- _WORK TO BE COMPLETED_: Please work out how many lines in the material contain "slats" and give only that figure.

- _DATA PROVIDED_:
··········
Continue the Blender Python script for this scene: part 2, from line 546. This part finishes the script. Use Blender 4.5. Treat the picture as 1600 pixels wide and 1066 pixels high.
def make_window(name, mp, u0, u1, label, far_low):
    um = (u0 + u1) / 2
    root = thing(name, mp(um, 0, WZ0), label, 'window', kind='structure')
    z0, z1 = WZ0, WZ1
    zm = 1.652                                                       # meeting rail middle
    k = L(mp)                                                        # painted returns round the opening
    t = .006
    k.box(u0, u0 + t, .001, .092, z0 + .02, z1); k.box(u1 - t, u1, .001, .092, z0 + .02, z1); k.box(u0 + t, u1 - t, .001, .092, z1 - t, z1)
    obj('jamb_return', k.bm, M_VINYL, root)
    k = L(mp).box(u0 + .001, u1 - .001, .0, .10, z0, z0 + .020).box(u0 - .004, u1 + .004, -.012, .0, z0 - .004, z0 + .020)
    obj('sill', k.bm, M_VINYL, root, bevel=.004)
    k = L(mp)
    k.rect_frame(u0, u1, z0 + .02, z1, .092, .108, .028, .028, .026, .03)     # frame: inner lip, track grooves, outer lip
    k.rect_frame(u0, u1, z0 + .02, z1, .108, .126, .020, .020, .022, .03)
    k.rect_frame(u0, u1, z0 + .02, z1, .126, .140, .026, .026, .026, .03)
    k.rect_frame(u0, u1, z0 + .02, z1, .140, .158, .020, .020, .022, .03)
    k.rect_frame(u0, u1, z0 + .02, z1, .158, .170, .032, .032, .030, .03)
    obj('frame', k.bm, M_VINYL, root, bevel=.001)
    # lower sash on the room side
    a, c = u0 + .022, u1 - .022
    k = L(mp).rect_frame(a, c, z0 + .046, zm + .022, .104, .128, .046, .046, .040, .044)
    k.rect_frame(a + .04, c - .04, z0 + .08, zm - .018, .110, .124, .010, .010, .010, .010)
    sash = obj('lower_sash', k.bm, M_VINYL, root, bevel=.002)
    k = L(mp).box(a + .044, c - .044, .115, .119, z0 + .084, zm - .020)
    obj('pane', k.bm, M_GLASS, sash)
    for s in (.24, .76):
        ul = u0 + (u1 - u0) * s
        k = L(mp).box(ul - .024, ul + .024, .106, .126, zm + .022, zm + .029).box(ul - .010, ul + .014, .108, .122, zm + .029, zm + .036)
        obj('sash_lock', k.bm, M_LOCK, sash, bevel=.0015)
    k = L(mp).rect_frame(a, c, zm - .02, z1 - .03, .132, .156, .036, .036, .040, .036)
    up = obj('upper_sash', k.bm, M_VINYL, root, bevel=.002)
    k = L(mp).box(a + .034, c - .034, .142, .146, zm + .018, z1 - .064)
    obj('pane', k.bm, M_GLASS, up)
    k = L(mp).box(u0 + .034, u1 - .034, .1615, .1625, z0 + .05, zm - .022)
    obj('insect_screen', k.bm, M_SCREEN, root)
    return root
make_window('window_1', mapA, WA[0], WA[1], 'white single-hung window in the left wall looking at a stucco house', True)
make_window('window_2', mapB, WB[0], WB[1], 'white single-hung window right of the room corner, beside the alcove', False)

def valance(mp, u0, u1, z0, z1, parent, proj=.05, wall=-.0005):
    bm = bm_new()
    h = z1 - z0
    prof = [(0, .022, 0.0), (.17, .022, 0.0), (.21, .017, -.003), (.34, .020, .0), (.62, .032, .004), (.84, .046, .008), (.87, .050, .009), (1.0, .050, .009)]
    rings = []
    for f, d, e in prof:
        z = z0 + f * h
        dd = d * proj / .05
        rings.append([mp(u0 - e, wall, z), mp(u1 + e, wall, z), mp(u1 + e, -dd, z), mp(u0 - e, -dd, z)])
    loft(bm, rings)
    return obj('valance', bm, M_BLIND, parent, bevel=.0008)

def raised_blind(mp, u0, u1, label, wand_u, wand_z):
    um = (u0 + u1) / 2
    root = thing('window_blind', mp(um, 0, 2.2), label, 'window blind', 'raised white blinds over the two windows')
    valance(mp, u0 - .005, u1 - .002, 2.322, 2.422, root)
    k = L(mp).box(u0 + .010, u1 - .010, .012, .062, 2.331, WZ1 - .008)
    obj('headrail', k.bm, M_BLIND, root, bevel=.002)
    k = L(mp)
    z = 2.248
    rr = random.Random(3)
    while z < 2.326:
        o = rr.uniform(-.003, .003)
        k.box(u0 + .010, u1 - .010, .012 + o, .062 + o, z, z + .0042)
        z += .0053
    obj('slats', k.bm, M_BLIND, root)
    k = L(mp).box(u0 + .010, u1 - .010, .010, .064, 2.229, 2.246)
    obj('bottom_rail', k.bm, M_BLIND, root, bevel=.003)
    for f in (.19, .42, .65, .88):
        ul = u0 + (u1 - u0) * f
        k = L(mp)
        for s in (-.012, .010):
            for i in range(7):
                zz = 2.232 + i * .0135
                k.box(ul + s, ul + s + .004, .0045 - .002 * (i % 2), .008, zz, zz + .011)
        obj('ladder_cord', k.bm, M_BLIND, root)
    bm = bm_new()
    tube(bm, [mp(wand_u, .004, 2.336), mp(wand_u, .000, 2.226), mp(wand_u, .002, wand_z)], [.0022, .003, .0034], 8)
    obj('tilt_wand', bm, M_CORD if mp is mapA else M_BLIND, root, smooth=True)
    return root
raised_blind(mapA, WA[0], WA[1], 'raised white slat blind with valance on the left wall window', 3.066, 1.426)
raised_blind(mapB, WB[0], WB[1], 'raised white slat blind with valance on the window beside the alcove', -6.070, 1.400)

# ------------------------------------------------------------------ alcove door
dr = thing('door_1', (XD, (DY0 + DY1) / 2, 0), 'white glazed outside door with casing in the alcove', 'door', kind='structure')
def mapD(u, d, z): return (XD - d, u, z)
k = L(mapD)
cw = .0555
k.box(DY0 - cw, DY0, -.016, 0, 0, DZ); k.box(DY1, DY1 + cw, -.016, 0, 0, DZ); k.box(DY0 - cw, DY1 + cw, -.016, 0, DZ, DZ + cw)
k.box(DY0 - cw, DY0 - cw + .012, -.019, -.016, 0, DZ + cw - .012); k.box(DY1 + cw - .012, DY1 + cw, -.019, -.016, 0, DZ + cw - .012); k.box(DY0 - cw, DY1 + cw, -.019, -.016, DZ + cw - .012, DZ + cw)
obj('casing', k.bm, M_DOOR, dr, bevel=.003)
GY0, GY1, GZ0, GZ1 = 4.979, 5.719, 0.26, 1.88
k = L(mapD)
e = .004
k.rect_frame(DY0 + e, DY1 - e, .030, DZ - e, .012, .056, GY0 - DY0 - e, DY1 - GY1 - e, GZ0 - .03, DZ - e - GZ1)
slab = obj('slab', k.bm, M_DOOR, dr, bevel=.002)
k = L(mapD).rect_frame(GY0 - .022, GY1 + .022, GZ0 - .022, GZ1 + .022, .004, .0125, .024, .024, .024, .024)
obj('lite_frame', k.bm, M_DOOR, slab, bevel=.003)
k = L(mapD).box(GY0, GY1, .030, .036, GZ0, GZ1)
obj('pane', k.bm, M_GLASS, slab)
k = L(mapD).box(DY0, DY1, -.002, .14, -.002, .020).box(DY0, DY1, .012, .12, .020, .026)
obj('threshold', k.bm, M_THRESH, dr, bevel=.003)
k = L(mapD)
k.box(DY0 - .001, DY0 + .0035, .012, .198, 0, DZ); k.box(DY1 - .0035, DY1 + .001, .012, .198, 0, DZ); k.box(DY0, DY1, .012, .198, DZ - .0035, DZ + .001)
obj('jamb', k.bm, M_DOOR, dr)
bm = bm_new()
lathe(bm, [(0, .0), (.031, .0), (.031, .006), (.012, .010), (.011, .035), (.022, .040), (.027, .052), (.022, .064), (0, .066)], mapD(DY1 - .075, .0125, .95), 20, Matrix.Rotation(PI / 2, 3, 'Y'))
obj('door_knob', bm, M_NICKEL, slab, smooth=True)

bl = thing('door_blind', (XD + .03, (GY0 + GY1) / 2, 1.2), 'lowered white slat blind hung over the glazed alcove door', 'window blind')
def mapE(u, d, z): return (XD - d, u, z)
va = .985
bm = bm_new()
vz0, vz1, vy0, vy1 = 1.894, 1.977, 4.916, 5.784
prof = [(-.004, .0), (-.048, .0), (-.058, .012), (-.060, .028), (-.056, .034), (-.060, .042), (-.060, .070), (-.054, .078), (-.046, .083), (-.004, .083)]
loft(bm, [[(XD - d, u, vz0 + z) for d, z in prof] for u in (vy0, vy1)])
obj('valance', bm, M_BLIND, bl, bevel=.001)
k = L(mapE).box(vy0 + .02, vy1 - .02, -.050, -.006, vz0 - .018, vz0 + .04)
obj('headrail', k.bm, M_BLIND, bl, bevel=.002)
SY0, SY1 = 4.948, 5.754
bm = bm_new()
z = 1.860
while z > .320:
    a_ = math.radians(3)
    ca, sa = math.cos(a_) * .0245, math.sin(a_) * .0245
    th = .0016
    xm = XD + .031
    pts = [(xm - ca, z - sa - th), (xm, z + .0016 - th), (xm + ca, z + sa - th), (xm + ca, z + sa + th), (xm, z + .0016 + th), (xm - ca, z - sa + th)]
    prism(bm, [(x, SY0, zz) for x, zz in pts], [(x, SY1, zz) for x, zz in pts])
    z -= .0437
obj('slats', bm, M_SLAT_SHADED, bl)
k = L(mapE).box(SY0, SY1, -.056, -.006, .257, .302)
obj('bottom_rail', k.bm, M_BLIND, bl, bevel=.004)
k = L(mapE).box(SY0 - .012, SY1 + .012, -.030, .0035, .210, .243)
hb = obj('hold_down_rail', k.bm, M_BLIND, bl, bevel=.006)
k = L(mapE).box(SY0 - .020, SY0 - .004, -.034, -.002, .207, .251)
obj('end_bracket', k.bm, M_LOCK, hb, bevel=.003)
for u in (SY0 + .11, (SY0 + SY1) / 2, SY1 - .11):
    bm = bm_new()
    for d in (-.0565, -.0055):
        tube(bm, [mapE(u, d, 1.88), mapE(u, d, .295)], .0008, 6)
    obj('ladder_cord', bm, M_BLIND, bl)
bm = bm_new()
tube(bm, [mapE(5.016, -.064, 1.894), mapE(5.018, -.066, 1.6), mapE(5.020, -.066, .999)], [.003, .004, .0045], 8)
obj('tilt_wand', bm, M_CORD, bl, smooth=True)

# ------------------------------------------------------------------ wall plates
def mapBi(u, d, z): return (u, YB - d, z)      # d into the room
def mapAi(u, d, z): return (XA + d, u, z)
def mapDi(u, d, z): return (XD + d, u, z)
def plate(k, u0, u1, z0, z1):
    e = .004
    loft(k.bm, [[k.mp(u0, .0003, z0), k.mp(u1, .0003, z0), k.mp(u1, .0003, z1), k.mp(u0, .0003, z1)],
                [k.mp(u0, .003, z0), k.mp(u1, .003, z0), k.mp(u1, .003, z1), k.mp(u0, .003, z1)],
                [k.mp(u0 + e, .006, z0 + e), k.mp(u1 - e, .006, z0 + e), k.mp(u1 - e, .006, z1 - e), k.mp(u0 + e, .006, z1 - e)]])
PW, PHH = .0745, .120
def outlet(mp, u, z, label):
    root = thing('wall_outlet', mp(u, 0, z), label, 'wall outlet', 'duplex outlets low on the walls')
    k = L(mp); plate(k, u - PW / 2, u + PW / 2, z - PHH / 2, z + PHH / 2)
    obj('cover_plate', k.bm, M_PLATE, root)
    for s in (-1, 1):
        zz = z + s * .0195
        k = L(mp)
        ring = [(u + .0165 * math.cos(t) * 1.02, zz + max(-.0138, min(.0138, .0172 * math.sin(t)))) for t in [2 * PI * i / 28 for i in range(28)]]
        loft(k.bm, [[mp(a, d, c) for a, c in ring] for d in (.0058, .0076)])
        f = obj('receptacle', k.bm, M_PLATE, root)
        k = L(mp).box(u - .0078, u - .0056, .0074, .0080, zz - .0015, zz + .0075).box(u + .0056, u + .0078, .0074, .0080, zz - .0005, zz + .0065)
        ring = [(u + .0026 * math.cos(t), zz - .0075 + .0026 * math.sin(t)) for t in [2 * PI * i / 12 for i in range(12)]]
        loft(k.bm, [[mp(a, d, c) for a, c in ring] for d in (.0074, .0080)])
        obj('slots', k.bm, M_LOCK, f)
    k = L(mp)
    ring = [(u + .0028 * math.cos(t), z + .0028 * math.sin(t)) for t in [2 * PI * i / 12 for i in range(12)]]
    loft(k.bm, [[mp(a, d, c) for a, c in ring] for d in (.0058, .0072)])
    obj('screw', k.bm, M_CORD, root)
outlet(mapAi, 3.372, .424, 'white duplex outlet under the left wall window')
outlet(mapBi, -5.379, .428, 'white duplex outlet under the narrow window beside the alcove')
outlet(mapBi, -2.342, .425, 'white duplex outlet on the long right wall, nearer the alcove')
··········
- _SOLUTION TO THE EXERCISE_: 2